Zum Abtransport des geförderten Gipsgesteins dienen neben Pferdefuhrwerken schon Lastkraftwagen mit Vollgummirädern und Kettenantrieb. Einer dieser Fuhrunternehmer, der mit seinem Lkw nach Siersburg fährt, ist Nikolaus Bauer. Er betreibt bis in die 80er Jahre auf der Dörrmühle eine Spedition. Dass diese Transporte für die wenig ausgebauten Straßen in Mechern nicht förderlich sind, kann nicht bestritten werden. Besonders hat die steile Bahnhofstraße (heute Am Stauden) unter Schlaglöchern und ausgewaschenen Radspuren zu leiden. Einerseits beklagen sich die Unternehmer als Hauptverursacher über den schlechten Zustand der Straße. Andererseits will die Gemeinde den Missstand beseitigen, kann aber die auf 4100 Francs veranschlagten Kosten nicht alleine aufbringen. Aus diesem Grund möchte sie die Verursacher für einen angemessenen Zuschuss angehen. Auch die Bahnverwaltung sowie die Regierungskommission sollten ihren Beitrag leisten. Das ist im Herbst 1922. Viel kann daraufhin nicht passiert sein. Die Straße zeigt sich Anfang der 60er Jahre immer noch im gleichen maroden Zustand. 1924 gibt J. W. Witt überraschend die Gipsgrube auf. Als Begründung werden besondere Umstände genannt. Bekannt ist, dass er in den letzten Lebensjahren ein schwerkranker Mann war.

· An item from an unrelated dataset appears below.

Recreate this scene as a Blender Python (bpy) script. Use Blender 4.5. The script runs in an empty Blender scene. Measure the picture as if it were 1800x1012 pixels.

Die Ausdehnungen der unterirdischen Anlage betragen jetzt etwa 160 mal 220 Meter. Die Stollen dieser Kampagne sind an ihrer großen Breite und an der ausgerundeten Streckenführung leicht zu erkennen. Fördermengen sind nicht bekannt.

In einer Versteigerung am 12. November 1932 wechselt das Areal der Gipsgrube den Besitzer. Am 24. Februar 1933 werden das Bankhaus Bickelmann aus Saarlouis zu zwei Dritteln und der Chemiker Rudolf Tascher aus Schönbruch zu einem Drittel die neuen Eigentümer.